R.I.P Bobby “Blue” Bland

Joshua Lerner is pouring out some Johnny Walker Blue. Upon the passing of some semi-forgotten musical legend, biographers and hagiographers alike will strive for a modern angle as they pen their...
By    June 27, 2013


Joshua Lerner is pouring out some Johnny Walker Blue.

Upon the passing of some semi-forgotten musical legend, biographers and hagiographers alike will strive for a modern angle as they pen their too-short obituaries. How is the music relevant today? Which modern artists were influenced?

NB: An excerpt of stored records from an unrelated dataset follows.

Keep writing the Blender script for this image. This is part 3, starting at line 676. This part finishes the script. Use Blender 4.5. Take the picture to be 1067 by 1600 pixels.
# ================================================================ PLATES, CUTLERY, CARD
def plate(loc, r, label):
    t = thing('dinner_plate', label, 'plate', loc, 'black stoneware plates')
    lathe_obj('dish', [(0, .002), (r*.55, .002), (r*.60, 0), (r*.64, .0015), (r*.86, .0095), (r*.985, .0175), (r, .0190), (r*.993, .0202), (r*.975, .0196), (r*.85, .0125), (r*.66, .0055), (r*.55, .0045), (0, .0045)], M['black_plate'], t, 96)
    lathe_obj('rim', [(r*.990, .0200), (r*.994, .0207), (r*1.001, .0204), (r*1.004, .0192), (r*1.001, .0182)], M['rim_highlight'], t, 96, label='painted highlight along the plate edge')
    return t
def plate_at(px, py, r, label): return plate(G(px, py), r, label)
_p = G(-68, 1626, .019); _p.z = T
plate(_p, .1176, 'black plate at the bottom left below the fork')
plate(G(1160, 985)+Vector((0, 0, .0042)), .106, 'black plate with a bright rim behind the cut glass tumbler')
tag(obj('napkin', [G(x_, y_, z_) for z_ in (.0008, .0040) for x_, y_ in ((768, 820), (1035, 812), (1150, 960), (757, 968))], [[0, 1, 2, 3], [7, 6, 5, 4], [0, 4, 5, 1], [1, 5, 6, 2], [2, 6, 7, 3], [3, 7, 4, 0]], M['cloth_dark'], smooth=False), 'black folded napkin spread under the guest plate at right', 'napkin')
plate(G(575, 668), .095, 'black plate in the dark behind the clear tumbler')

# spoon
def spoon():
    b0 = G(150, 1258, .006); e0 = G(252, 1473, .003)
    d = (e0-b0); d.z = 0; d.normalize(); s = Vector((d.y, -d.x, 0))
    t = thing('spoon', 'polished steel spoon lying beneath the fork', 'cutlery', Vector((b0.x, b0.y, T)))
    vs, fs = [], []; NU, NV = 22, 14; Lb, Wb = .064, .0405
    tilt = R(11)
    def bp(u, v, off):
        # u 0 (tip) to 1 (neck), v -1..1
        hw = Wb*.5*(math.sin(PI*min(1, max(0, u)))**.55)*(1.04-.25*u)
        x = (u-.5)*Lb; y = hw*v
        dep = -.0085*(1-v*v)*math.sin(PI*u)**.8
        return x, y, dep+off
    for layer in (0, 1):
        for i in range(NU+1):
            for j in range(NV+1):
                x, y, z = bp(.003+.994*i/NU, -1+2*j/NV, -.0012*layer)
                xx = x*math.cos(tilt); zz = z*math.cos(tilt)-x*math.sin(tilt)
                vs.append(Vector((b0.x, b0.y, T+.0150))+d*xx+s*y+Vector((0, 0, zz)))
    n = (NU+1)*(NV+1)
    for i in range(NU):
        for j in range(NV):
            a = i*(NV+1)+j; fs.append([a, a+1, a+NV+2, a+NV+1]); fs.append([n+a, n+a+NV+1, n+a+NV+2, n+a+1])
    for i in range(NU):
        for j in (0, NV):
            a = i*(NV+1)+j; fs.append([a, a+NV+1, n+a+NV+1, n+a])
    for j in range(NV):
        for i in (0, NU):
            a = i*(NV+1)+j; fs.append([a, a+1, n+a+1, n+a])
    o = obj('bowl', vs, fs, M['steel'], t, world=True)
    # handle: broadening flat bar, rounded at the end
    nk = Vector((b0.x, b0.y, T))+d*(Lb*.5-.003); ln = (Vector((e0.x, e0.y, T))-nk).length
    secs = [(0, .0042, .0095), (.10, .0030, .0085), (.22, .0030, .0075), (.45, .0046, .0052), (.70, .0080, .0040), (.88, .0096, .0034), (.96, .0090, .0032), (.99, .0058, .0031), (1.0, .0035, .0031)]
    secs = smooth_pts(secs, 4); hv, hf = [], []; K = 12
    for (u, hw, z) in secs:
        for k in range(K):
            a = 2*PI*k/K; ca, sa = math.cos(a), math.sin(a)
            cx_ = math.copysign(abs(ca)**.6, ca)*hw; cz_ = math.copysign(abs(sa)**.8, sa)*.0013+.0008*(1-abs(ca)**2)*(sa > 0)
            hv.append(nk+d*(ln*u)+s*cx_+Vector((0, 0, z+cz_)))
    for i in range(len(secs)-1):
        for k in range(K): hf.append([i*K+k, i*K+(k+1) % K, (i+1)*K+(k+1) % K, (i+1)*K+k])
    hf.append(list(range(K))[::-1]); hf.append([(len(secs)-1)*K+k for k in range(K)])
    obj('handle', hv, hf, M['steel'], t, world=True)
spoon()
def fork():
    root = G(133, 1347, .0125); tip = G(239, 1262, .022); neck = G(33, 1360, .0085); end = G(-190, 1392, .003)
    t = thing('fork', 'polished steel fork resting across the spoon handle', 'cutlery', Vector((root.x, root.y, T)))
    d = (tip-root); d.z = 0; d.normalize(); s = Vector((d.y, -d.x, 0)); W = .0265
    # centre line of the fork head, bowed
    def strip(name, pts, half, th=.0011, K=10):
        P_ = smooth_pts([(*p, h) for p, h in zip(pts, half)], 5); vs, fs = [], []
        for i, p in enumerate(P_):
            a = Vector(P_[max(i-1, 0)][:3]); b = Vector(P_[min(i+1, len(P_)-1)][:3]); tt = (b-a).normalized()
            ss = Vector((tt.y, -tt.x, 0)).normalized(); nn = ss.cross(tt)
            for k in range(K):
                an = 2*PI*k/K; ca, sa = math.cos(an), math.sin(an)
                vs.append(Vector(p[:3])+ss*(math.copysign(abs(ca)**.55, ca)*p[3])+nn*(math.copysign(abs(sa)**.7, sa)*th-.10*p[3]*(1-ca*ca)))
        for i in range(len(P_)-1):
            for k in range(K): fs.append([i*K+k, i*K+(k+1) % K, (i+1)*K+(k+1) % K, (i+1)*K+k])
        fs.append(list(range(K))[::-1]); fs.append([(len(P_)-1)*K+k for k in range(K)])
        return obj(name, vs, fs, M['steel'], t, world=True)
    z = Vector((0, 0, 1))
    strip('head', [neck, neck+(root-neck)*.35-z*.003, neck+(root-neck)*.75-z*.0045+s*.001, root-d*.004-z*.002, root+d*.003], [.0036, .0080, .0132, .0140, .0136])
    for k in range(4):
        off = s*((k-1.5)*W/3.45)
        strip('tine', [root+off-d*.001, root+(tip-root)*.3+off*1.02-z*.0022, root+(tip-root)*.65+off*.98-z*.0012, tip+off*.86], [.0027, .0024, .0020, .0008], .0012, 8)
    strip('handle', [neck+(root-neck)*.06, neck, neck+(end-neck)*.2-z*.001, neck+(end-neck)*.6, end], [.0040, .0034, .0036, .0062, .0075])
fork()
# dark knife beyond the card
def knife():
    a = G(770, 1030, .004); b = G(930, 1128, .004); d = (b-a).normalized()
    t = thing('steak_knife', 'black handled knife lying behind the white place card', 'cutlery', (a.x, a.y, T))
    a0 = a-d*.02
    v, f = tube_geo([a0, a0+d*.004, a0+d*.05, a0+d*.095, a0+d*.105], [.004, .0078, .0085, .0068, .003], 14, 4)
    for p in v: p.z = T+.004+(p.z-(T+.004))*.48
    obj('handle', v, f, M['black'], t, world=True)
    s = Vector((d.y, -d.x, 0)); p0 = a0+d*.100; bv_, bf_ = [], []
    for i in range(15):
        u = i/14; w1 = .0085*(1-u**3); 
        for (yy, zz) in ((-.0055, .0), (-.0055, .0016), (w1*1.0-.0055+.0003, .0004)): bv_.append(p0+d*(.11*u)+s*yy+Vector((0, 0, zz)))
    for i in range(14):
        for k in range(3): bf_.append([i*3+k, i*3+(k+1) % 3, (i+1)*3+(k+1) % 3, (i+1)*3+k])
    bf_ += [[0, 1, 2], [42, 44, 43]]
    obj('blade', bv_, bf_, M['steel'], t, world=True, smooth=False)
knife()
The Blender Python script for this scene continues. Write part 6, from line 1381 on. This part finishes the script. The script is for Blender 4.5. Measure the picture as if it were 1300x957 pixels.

If the deceased did not already belong to a well-known musical pantheon, then the case must be made for why we must remember the artist at all.

Such is the struggle with the passing of Bobby “Blue” Bland, who died last weekend at his home in Germantown, Tennessee. Despite his understated legacy, Bland played an instrumental role in the evolution of popular music. By 1961, he was recording songs that deftly merged blues with Southern soul, as heard on that year’s Two Steps From the Blues. It’s the best album of his career, and was an important link that bridged the mid-50s soul of Ray Charles and Sam Cooke with the Stax sound of the 1960s.

How did this happen? Peter Guralnick has argued that the creation of soul music in the 1950s was the product of a combination of gospel music and rhythm and blues, all within the context of the Civil Rights Music. Sam Cooke started as a gospel artist. His decision to cross over to pop made waves in 1956. But what was called soul by the end of the 1950s was still relatively harmless: short, pop-oriented songs that sound restrained in light of what soul would become in only a few years.

Artists like Bobby Bland were influential in developing soul into that emotive, forceful music we know of today. Listen to Two Steps From the Blues and check Bland’s gritty vocals, the electric guitar work of Wayne Bennett, and the punchy horn arrangements of Joe Scott. This is music that channels the associations that, for better or worse, are linked to what we now know as soul music. Bland is all raspy growling on “I Pity the Fool.” For a modern update, listen to the complex brass harmonies that introduce “I’ve Just Got to Forget You” and tell me you don’t think immediately of the Dap Kings.

Of course, most obits have gone for current cache by including the fact that it was Bland that originally recorded “Ain’t No Love in the Heart of the City.” No doubt, thanks to Ye and Jay, “Heart of the City” is the vessel by which most hip-hop fans have heard Bland’s music, even though they may not realize it. But the rap connect on Two Steps From the Blues runs much deeper. Bland was the first to record “I’ll Take Care of You” (yep, that one). The jaw-dropping drum break by John “Jabo” Sparks on “Don’t Cry No More” is still awaiting some crate-digger’s eager fingertips. And when Bland spells his name out—“Call me B – O – B B Y!”—on “Little Boy Blue.” Well, that speaks for itself.